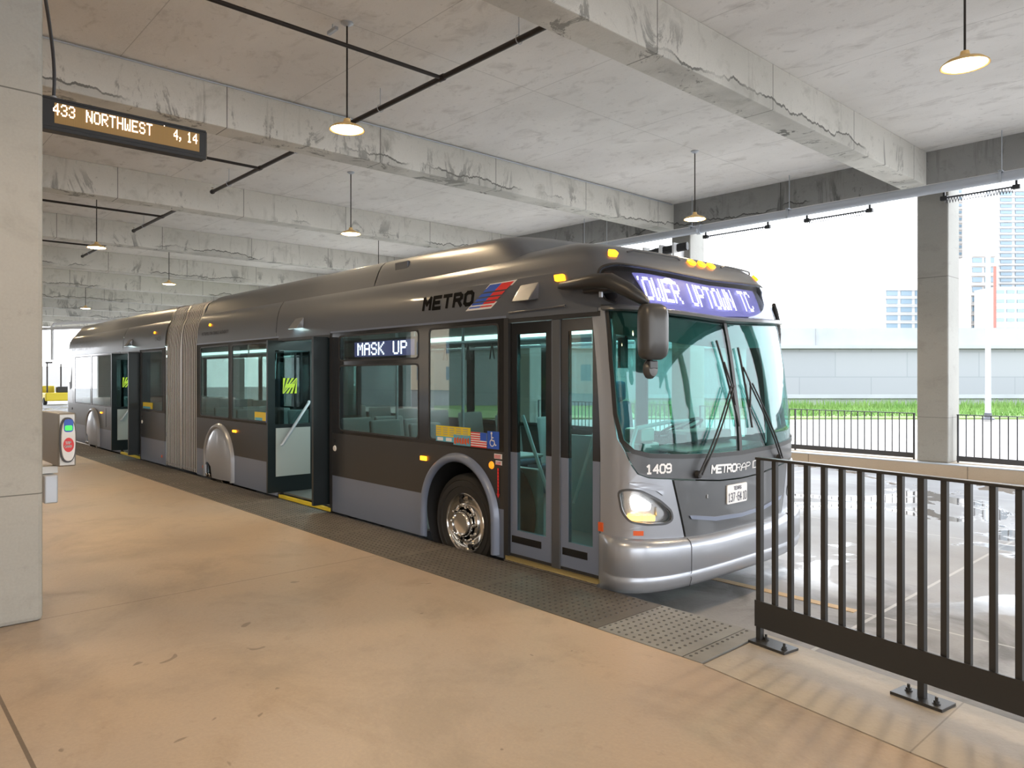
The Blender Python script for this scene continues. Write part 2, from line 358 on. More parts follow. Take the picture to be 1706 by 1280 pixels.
# ------------------------------------------------------------------ bus skin surface
YN=4.4; YC=5.7
ROWS=[ # v, z, halfwidth, Xcentre, Xstart
(-0.05,-0.05,1.28,-3.36,-3.76),(0.0,0.0,1.30,-3.34,-3.74),(1.0,1.0,1.30,-3.33,-3.74),(1.6,1.6,1.30,-3.39,-3.77),(2.19,2.19,1.296,-3.50,-3.84),
(2.40,2.40,1.285,-3.575,-3.90),(2.56,2.56,1.255,-3.66,-3.97),(2.68,2.69,1.20,-3.79,-4.08),(2.78,2.765,1.10,-4.0,-4.25),
(2.90,2.82,0.93,-4.30,-4.52),(3.05,2.85,0.70,-4.62,-4.80),(3.3,2.87,0.35,-5.0,-5.1),(3.5,2.875,0.02,-5.28,-5.3)]
def row(v):
    R=ROWS
    if v<=R[0][0]: return R[0][1:]
    for i in range(len(R)-1):
        if v<=R[i+1][0]:
            t=(v-R[i][0])/(R[i+1][0]-R[i][0]); break
    else: return R[-1][1:]
    p0=R[max(i-1,0)];p1=R[i];p2=R[i+1];p3=R[min(i+2,len(R)-1)]
    out=[]
    for k in range(1,5):
        # monotone-ish hermite
        d1=(p2[k]-p1[k])/(p2[0]-p1[0])
        d0=(p1[k]-p0[k])/(p1[0]-p0[0]) if p1[0]>p0[0] else d1
        d2=(p3[k]-p2[k])/(p3[0]-p2[0]) if p3[0]>p2[0] else d1
        m1=0 if d0*d1<=0 else 2*d0*d1/(d0+d1)
        m2=0 if d1*d2<=0 else 2*d1*d2/(d1+d2)
        h=p2[0]-p1[0]
        out.append((2*t**3-3*t*t+1)*p1[k]+(t**3-2*t*t+t)*h*m1+(-2*t**3+3*t*t)*p2[k]+(t**3-t*t)*h*m2)
    return out
NE=3.2
_tab=[]
def _mk():
    D=0.41;L=0;px=None
    for i in range(721):
        ph=math.pi*i/720
        c=math.cos(ph);s=math.sin(ph)
        x=D*abs(s)**(2/NE); y=-1.3*math.copysign(abs(c)**(2/NE),c)
        if px is not None: L+=math.hypot(x-px[0],y-px[1])
        _tab.append((L,ph)); px=(x,y)
_mk()
SL=_tab[-1][0]; SM=SL/2
def phi(s):
    if s<=0: return 0
    if s>=SL: return math.pi
    lo,hi=0,720
    while hi-lo>1:
        m=(lo+hi)//2
        if _tab[m][0]<=s: lo=m
        else: hi=m
    a,b=_tab[lo],_tab[hi]
    return a[1]+(b[1]-a[1])*(s-a[0])/max(b[0]-a[0],1e-9)
def ss(t):
    t=max(0,min(1,t)); return t*t*(3-2*t)
def P0(s,v):
    z,w,xc,xs=row(v)
    D=xc-xs
    if s<0: x=xs+s;y=-w
    elif s>SL: x=xs-(s-SL);y=w
    else:
        ph=phi(s);c=math.cos(ph);sn=math.sin(ph)
        x=xs+D*abs(sn)**(2/NE); y=-w*math.copysign(abs(c)**(2/NE),c)
    if z>2.19: z-=(z-2.19)*0.06*ss((-x-4.5)/1.5)
    return (x,YC+y,z)
def P(s,v,off=0.0):
    p=P0(s,v)
    if off==0: return p
    e=.01
    a=P0(s+e,v);b=P0(s-e,v);c=P0(s,v+e);d=P0(s,v-e)
    u=[a[i]-b[i] for i in range(3)];w=[c[i]-d[i] for i in range(3)]
    n=(u[1]*w[2]-u[2]*w[1],u[2]*w[0]-u[0]*w[2],u[0]*w[1]-u[1]*w[0])
    L=math.sqrt(sum(q*q for q in n)) or 1
    return tuple(p[i]+n[i]/L*off for i in range(3))


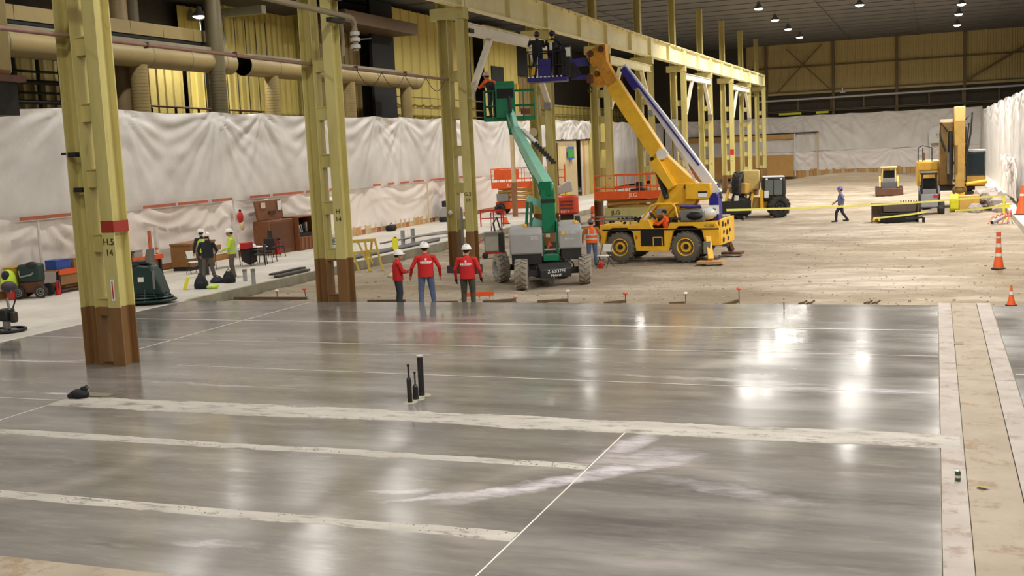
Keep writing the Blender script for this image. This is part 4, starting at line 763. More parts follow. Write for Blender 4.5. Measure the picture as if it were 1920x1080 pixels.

→ WHAT THE TASK ASKS
All of the records need repeating exactly, except for the pictures.

→ SOLUTION FOR THIS TASK
The Blender Python script for this scene continues. Write part 2, from line 358 on. More parts follow. Take the picture to be 1706 by 1280 pixels.
# ------------------------------------------------------------------ bus skin surface
YN=4.4; YC=5.7
ROWS=[ # v, z, halfwidth, Xcentre, Xstart
(-0.05,-0.05,1.28,-3.36,-3.76),(0.0,0.0,1.30,-3.34,-3.74),(1.0,1.0,1.30,-3.33,-3.74),(1.6,1.6,1.30,-3.39,-3.77),(2.19,2.19,1.296,-3.50,-3.84),
(2.40,2.40,1.285,-3.575,-3.90),(2.56,2.56,1.255,-3.66,-3.97),(2.68,2.69,1.20,-3.79,-4.08),(2.78,2.765,1.10,-4.0,-4.25),
(2.90,2.82,0.93,-4.30,-4.52),(3.05,2.85,0.70,-4.62,-4.80),(3.3,2.87,0.35,-5.0,-5.1),(3.5,2.875,0.02,-5.28,-5.3)]
def row(v):
    R=ROWS
    if v<=R[0][0]: return R[0][1:]
    for i in range(len(R)-1):
        if v<=R[i+1][0]:
            t=(v-R[i][0])/(R[i+1][0]-R[i][0]); break
    else: return R[-1][1:]
    p0=R[max(i-1,0)];p1=R[i];p2=R[i+1];p3=R[min(i+2,len(R)-1)]
    out=[]
    for k in range(1,5):
        # monotone-ish hermite
        d1=(p2[k]-p1[k])/(p2[0]-p1[0])
        d0=(p1[k]-p0[k])/(p1[0]-p0[0]) if p1[0]>p0[0] else d1
        d2=(p3[k]-p2[k])/(p3[0]-p2[0]) if p3[0]>p2[0] else d1
        m1=0 if d0*d1<=0 else 2*d0*d1/(d0+d1)
        m2=0 if d1*d2<=0 else 2*d1*d2/(d1+d2)
        h=p2[0]-p1[0]
        out.append((2*t**3-3*t*t+1)*p1[k]+(t**3-2*t*t+t)*h*m1+(-2*t**3+3*t*t)*p2[k]+(t**3-t*t)*h*m2)
    return out
NE=3.2
_tab=[]
def _mk():
    D=0.41;L=0;px=None
    for i in range(721):
        ph=math.pi*i/720
        c=math.cos(ph);s=math.sin(ph)
        x=D*abs(s)**(2/NE); y=-1.3*math.copysign(abs(c)**(2/NE),c)
        if px is not None: L+=math.hypot(x-px[0],y-px[1])
        _tab.append((L,ph)); px=(x,y)
_mk()
SL=_tab[-1][0]; SM=SL/2
def phi(s):
    if s<=0: return 0
    if s>=SL: return math.pi
    lo,hi=0,720
    while hi-lo>1:
        m=(lo+hi)//2
        if _tab[m][0]<=s: lo=m
        else: hi=m
    a,b=_tab[lo],_tab[hi]
    return a[1]+(b[1]-a[1])*(s-a[0])/max(b[0]-a[0],1e-9)
def ss(t):
    t=max(0,min(1,t)); return t*t*(3-2*t)
def P0(s,v):
    z,w,xc,xs=row(v)
    D=xc-xs
    if s<0: x=xs+s;y=-w
    elif s>SL: x=xs-(s-SL);y=w
    else:
        ph=phi(s);c=math.cos(ph);sn=math.sin(ph)
        x=xs+D*abs(sn)**(2/NE); y=-w*math.copysign(abs(c)**(2/NE),c)
    if z>2.19: z-=(z-2.19)*0.06*ss((-x-4.5)/1.5)
    return (x,YC+y,z)
def P(s,v,off=0.0):
    p=P0(s,v)
    if off==0: return p
    e=.01
    a=P0(s+e,v);b=P0(s-e,v);c=P0(s,v+e);d=P0(s,v-e)
    u=[a[i]-b[i] for i in range(3)];w=[c[i]-d[i] for i in range(3)]
    n=(u[1]*w[2]-u[2]*w[1],u[2]*w[0]-u[0]*w[2],u[0]*w[1]-u[1]*w[0])
    L=math.sqrt(sum(q*q for q in n)) or 1
    return tuple(p[i]+n[i]/L*off for i in range(3))


Keep writing the Blender script for this image. This is part 4, starting at line 763. More parts follow. Write for Blender 4.5. Measure the picture as if it were 1920x1080 pixels.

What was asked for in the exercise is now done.